In spite of the awful conditions forcibly imposed during four years, the Belgians, even in the occupied areas, steadfastly continue their forms of government as far as they are permitted to do so. Undeterred by the overshadowing presence of the Hun, they refuse to give up their freedom of spirit, no matter in how many respects their freedom of action and of speech is forbidden. At present the most poignant regret of these 7,000,000 captive Belgians is that they are not allowed to know what is happening in the great world outside their sealed borders. Formerly aircraft occasionally dropped leaflets telling the Belgians that the Entente Allies were still fighting and dying for the cause of human liberty which they represent; that new resources were being found; that they must keep up their courage.

But of late months even this mode of communication has ceased. Occasionally, however, an exhausted army pigeon, bringing back a message, can be captured without discovery, and then the Belgians know what is going on in Europe, Asia, and America.

If the Germans Were Here?

It is difficult for an American to visualize the situation of the Belgian people, because their country is so small —its total area being less by almost a thousand square miles than that of Maryland. And as for "Free Belgium," it is only one-third the size of Rhode Island. [Mr. Rood's article was written before the capture of Roulers.]

Let it be repeated that 96 per cent of Belgian territory, and 90 per cent of the Belgian people, are under the merciless control of German invaders. If corresponding conditions prevailed, relatively, in America, the Kaiser's armies would be in absolute possession, would be committing robbery and loot, rapine and brutality of every kind, in all but one of our commonwealths. The German sword would be dealing out death, and worse than death, throughout the entire United States excepting the State of California, and even there would be in occupation of the northeast corner— Siskiyou, Modoc, and Lassen Counties.

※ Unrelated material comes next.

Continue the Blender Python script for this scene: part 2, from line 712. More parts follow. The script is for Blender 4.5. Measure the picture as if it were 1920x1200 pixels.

And the entire American people would be in captivity excepting a number approximately equal to the population of New England and New Jersey, while more than 1,250,000 innocent, law-abiding American citizens (men, women, boys, and girls of fourteen and over) would have been deported as slaves for the Teutonic taskmaster.

Is it difficult to understand why Belgium would fight on, accepting even national extinction, rather than submit to any kind of a "German peace"?